In her fifth cause of action for unjust enrichment, Farre claimed that Lours received numerous benefits from her during their relationship related to his career and finances, their children, and their real estate purchases and that to permit him to retain these benefits at her expense would be unjust.

Farre sought a partition in her sixth cause of action, alleging that she and Lours owned their two homes as joint tenants with rights of survivorship and that they were unable to agree on the sale of the homes and division of the proceeds thereof. Specifically, Lours refused to sell the homes or divide the proceeds if there was a sale, and based on the nature of the homes, they could not be partitioned. Thus, based on her contributions to the homes, Farre asserted entitlement to 50 percent of the proceeds of their sale.

In her seventh cause of action, Farre contended that Lours breached his fiduciary duty to her as her partner for 17 years by committing misconduct against her through false representations and promises, and caused her to suffer damages.

Farre alleged that she was entitled to quantum meruit in her eight cause of action, as she provided services to Lours as his “virtual-wife,” he accepted her services, and she expected to be compensated for these services by sharing in the assets gained during their relationship.

In her ninth and tenth causes of action, Farre sought custody of the children and child support.

And, as an eleventh cause of action, Farre sought a judgment declaring that she was a joint tenant of the homes and that Lourst may not evict her from them.

Lours argued that all of Farre’s claims, except those seeking child support and the custody claims, sounded in common law marriage and palimony which are not recognized in New York and thus stated no cognizable legal causes of action. And because New York State does not recognize common law marriage, Lours maintained that any claims based on a quasi-marital relationship were barred. While unmarried couples may contract with each other concerning the distribution of assets in the event of the termination of their relationship, such contracts must be express and specific, and no such contract existed here. 

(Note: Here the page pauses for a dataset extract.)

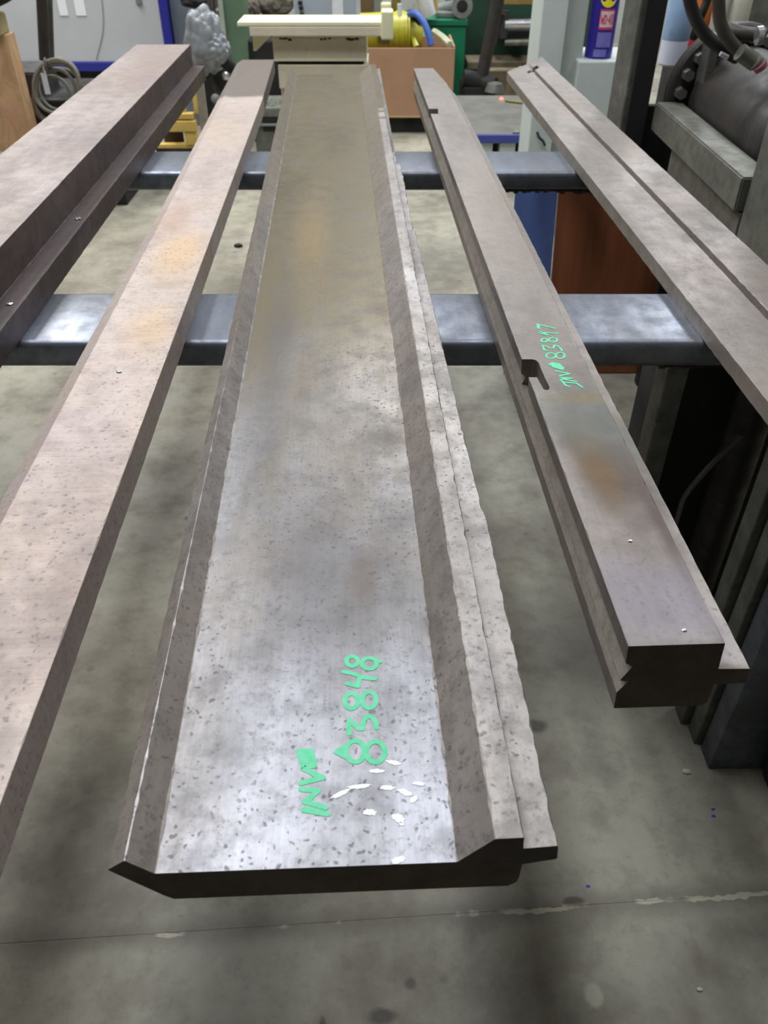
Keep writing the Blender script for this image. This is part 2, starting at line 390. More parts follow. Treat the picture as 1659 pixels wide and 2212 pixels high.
for d_, fl in (([[(90, 1295), (250, 1290), (290, 1480), (150, 1500), (110, 1380), (90, 1295)], [(120, 1340), (260, 1350)], [(140, 1420), (270, 1430)]], [[(90, 1295), (250, 1290), (290, 1480), (150, 1500), (110, 1380)]]),
               ([[(140, 1515), (400, 1632), (115, 1700)], [(150, 1500), (300, 1600)]], []),
               ([[(115, 1775), (335, 1795), (160, 1935), (430, 2005)], [(300, 1820), (200, 1930)]], []),
               ([[(150, 2040), (455, 2090)], [(170, 2025), (400, 2070)]], [])):
    stroke_mesh(d_, 630, 1400, SC, .880, .0024, main, 'painted_letter', fl)
# scuffs where the steel was ground bare, their white glint painted in
BARE = NT('bare_steel_glint'); BARE = BARE.done(lin((238, 240, 246)), .62, .15)
def scuff_glint(cx, cy, lx, ly, ang, seed):
    r = random.Random(seed); bm = bmesh.new(); n = 22; vs = []
    for i in range(n):
        a = 2 * math.pi * i / n; k = 1 + r.uniform(-.22, .22)
        x, y = lx * math.cos(a) * k, ly * math.sin(a) * k
        p = local(main, at_z(cx + x * math.cos(ang) - y * math.sin(ang), cy + x * math.sin(ang) + y * math.cos(ang), .880)); vs.append(bm.verts.new((p.x, p.y, p.z + .0004)))
    f_ = bm.faces.new(vs); f_.normal_update()
    if f_.normal.z < 0: f_.normal_flip()
    me = bpy.data.meshes.new('scuff_glint'); bm.to_mesh(me); bm.free(); link('scuff_glint', me, BARE, main)
for i, a in enumerate(((850, 1648, 16, 4.5, .2), (815, 1666, 17, 4, 0), (775, 1699, 25, 5, -.1), (735, 1715, 21, 5, -.45), (837, 1702, 15, 5, .05), (905, 1693, 14, 4, .1),
                       (875, 1712, 16, 6, .3), (894, 1727, 10, 5, -.7), (799, 1755, 14, 7, .1), (860, 1768, 14, 8, .4), (860, 1858, 16, 7, -.25), (868, 1781, 6, 3, 0))):
    scuff_glint(*a, 50 + i)

# -- the block with a side tongue, right of the plate
b4m = steel('oiled_block_steel', ((152, 143, 137), (124, 116, 110), (138, 130, 125)), .5, (.36, .52), pits=.3, streak=.12, mott=.3,
            stains=[((0, .30, .09), (.06, .22, .2), (70, 52, 42), .9), ((-.022, .30, .09), (.026, .13, .2), (92, 68, 32), .95), ((.022, .17, .09), (.014, .13, .2), (72, 56, 48), .8), ((.0, .40, .09), (.09, .10, .2), (92, 96, 92), .7),
                    ((.005, .45, .09), (.06, .02, .2), (112, 96, 58), .6), ((-.02, .06, .09), (.10, .08, .2), (126, 120, 130), .7), ((.0, -.001, .05), (.09, .01, .05), (50, 36, 28), .55),
                    ((.0, 1.2, .09), (.09, .5, .2), (146, 132, 120), .4)])
P4 = [(.2517, .838), (.2500, .8627), (.2585, .8790), (.2500, .8810), (.2585, .9010), (.2508, .9062), (.2490, .930), (.3407, .930), (.3437, .8935),
      (.3755, .8923), (.3775, .8711), (.3455, .8700), (.3455, .842), (.3409, .838)]
def b4_shape(y, P):
    P = list(P); t_ = (y - .5) / 2.8
    P = [(u - .009 * t_, z) for u, z in P]
    if y > 3.0:
        q = (y - 3.0) / .27
        P = [(u - (.022 * q if u > .32 else 0), z) for u, z in P]
    return P
b4 = bar('tongued_block', P4, .5033, 3.262, 738, b4m, 'square steel bar with a hooked slot and small green numbers beside the wide plate', group=GRP, shape=b4_shape)
b4.data.materials.append(steel('pale_side_steel', ((176, 168, 160), (144, 137, 130), (158, 148, 138)), .35, (.4, .55), pits=.3, streak=.1, mott=.4, bumps=.5))  # paler steel for the upward groove facets
for p in b4.data.polygons:
    if p.center.x < -.045 and p.normal.z > .15 and p.center.z < .072 and p.material_index == 0: p.material_index = 2
# cut the small far notch and the hooked slot in its left edge
def cut(o, pts_list, depth):
    bm = bmesh.new()
    for pts in pts_list:
        A = [bm.verts.new((p.x, p.y, p.z + .01)) for p in pts]; B = [bm.verts.new((p.x, p.y, p.z - depth)) for p in pts]; n = len(pts)
        for i in range(n): bm.faces.new((A[i], A[(i + 1) % n], B[(i + 1) % n], B[i]))
        bm.faces.new(A); bm.faces.new(B)
    me = me_from(bm); c = bpy.data.objects.new('cutter', me); COL.objects.link(c); c.location = o.location; c.rotation_euler = o.rotation_euler
    md = o.modifiers.new('b', 'BOOLEAN'); md.operation = 'DIFFERENCE'; md.solver = 'EXACT'; md.object = c
    dg = bpy.context.evaluated_depsgraph_get(); dg.update()
    new = bpy.data.meshes.new_from_object(o.evaluated_get(dg)); o.modifiers.clear(); o.data = new
    bpy.data.objects.remove(c); bpy.data.meshes.remove(me)
def L4(x, y, z=.93): return local(b4, at_z(x, y, z))
cut(b4, [[L4(1100, 776), L4(1150, 776), L4(1158, 778), L4(1164, 784), L4(1168, 795), L4(1177, 816), L4(1187, 836), L4(1186, 841), L4(1180, 843), L4(1174, 841), L4(1166, 826), L4(1160, 815), L4(1100, 815)]], .042)
cut(b4, [[L4(910, 235), L4(946, 235), L4(947, 246), L4(910, 246)]], .03)
S2 = 130 / 1659
for d_, fl, nm in (([[(265, 130), (285, 250)], [(300, 140), (310, 260)], [(320, 150), (770, 255)]], [], 'painted_digit'),
               ([[(330, 325), (500, 400), (560, 430), (290, 375)], [(480, 360), (830, 390)]], [], 'painted_digit'),
               ([ell(455, 580, 85, 50), ell(695, 570, 115, 65)], [], 'painted_digit'),
               ([[(545, 855), (455, 845), (405, 720), (500, 735), (620, 800), (710, 795), (735, 715), (830, 740), (920, 815), (940, 880)]], [], 'painted_digit'),
               ([ell(640, 1005, 130, 75), ell(895, 1000, 120, 85)], [], 'painted_digit'),
               ([[(590, 1250), (680, 1195), (850, 1225), (985, 1340), (950, 1385), (690, 1310)]], [[(590, 1250), (680, 1195), (850, 1225), (985, 1340), (950, 1385), (690, 1310)]], 'painted_letter'),
               ([[(765, 1425), (1150, 1500), (880, 1560)]], [], 'painted_letter'),
               ([[(885, 1600), (1220, 1625)], [(1220, 1625), (940, 1645)], [(940, 1645), (1340, 1720)]], [], 'painted_letter'),
               ([[(910, 1670), (1050, 1825), (1150, 1855)], [(1010, 1735), (1340, 1765), (1500, 1870)]], [], 'painted_letter')):
    stroke_mesh(d_, 1140, 690, S2, .930, .0016, b4, nm, fl)

# -- flat pinkish bar left of the plate
b2m = steel('pink_scale_steel', ((188, 174, 168), (170, 155, 150), (184, 166, 150)), .3, (.5, .68), pits=.35, pitscale=90, streak=.14, cross=True, mott=.22, bumps=.5,
            stains=[((.02, 1.35, .04), (.06, .16, .2), (200, 168, 128), .75), ((-.02, 1.55, .04), (.05, .14, .2), (172, 138, 122), .6), ((.03, 1.0, .04), (.05, .10, .2), (196, 164, 126), .6),
                    ((.0, 3.42, .04), (.8, .66, .8), (104, 93, 86), .95, .06), ((0, .7, .04), (.08, .3, .2), (170, 158, 160), .5)])
P2 = [(-.457, .838), (-.457, .872), (-.433, .885), (-.309, .885), (-.309, .838)]
def b2_shape(y, P): return [(u - (.016 * max(0, min(1, (y - 2) / 1.7)) if u < -.4 else 0) - (.012 * max(0, min(1, (y - 3) / .7)) if u > -.4 else -.0), z) for u, z in P]
b2 = bar('flat_bar', P2, .28, 3.72, 755, b2m, 'flat pinkish grey steel bar with an orange rust stain, left of the wide plate', group=GRP, shape=b2_shape)

# -- thick stepped bar at the far left
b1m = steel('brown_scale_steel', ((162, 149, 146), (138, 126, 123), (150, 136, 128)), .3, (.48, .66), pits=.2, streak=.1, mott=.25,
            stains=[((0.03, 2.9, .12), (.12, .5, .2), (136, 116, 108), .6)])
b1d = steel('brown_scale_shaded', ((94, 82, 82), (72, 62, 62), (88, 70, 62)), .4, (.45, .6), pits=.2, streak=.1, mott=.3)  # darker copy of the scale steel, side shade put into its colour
P1 = [(-.867, .838), (-.867, .960), (-.660, .960), (-.660, .887), (-.616, .887), (-.616, .838)]
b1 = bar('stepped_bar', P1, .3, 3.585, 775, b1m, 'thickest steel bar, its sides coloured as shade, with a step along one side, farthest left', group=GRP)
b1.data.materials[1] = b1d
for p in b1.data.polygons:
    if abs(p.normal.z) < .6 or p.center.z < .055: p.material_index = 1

# -- grooved bar at the far right
b5m = steel('pale_grooved_steel', ((164, 156, 152), (138, 131, 126), (154, 142, 132)), .45, (.44, .62), pits=.25, streak=.12, mott=.28)
P5 = [(.62, .838), (.62, .868), (.7095, .868), (.7105, .8645), (.7385, .8645), (.7390, .850), (.7505, .850), (.7510, .868), (.838, .868), (.838, .838)]
def b5_shape(y, P):
    if y > 3.525: P = [(u, .868 if z < .86 and z > .845 else z) for u, z in P]
    t_ = max(0, min(1, (y - 1.6) / 1.9))
    return [(u - (.014 * t_ if u > .68 else 0) - (0.006 * t_ if u > .8 else 0), z) for u, z in P]
b5 = bar('grooved_bar', P5, .75, 3.53, 742, b5m, 'pale grey steel bar with a groove along its top, farthest right beside the press', group=GRP, shape=b5_shape, skew=1.6)
b5.data.materials[1] = b5m
def L5(x, y): return local(b5, at_z(x, y, .868))
cut(b5, [[L5(1138, 153), L5(1142, 157), L5(1166, 146), L5(1160, 141)]], .018)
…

Farre contended that she had set forth the elements of a constructive trust as she gave up her career and took care of Lours’ children and homes in reliance on his promises that they would share in his finances and assets. She argued that the prohibition against common law marriage did not bar her claim, and as Lours promised her joint ownership of the two homes and held her out as their joint owner, she was entitled to a declaration of joint tenancy and a partition. Farre denied that the statute of frauds barred her quantum meruit claim or that her breach of fiduciary duty claim was duplicative of her fraud claim as the parties had a special confidential relationship. She contended that she adequately pled her fraud claims, as Lours made fraudulent misrepresentations to her and she justifiably relied on them to her detriment.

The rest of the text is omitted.